I will give you an example: Last year, I started watching Sony's acclaimed series Family (1976-1980), a series in my wheelhouse--earnest, often corny family-centric dramedies--that I never got to see growing up. I really enjoyed discovering the series from the beginning, and I think it was on Crackle I started, but when Crackle started ditching all the Sony library programs, I found it again on Tubi.

Tubi then lost the series (along with fellow Sony fixture Fantasy Island, another show that was on Crackle and Tubi but is now nowhere), and I bemoaned that here. At some point, Sony's own Classic TV Rewind channel started dropping episodes in order verrrrry slowly. Oh, and Tubi added the series again.

Wait, what?

Yes, Tubi re-added it, but I found out by accident last week. I have no idea when Family returned, and my question is, why not? Tubi is a channel that sends me emails all the time. It tells me what's leaving. It tells me what I have in my queue as if I needed a reminder. It tells me what's coming to Tubi and what's new on Tubi. Yet somehow it never got around to telling me a show I had been watching in order on its own platform was back. 

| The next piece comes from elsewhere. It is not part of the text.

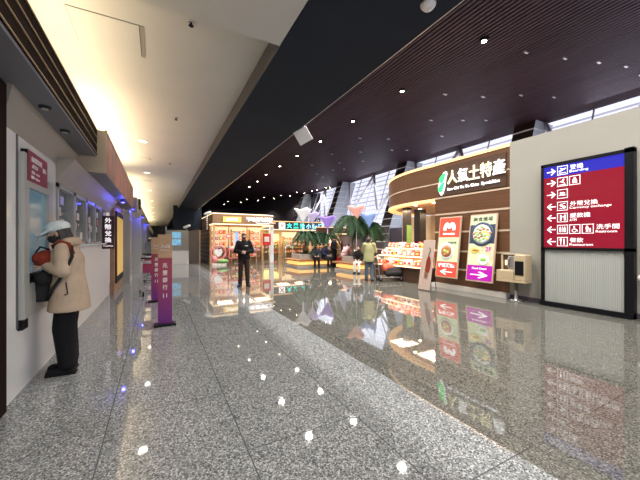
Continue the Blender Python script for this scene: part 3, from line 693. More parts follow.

What's the use of their collecting all my viewership data if they aren't going to make use of it? Whatever else they might be doing with my watching habits, they ought to be luring me in to spend more time on Tubi, thus watching their ads, by letting me know when they get back something I actually watched!

When I think of all the goofy stuff they bother to email about and some of the ridiculous recommendations they make on the site, I can only shake my head. I don't think it's a Tubi thing; it's all of them. They just don't care about what we really want to see. They care about what they think we should see.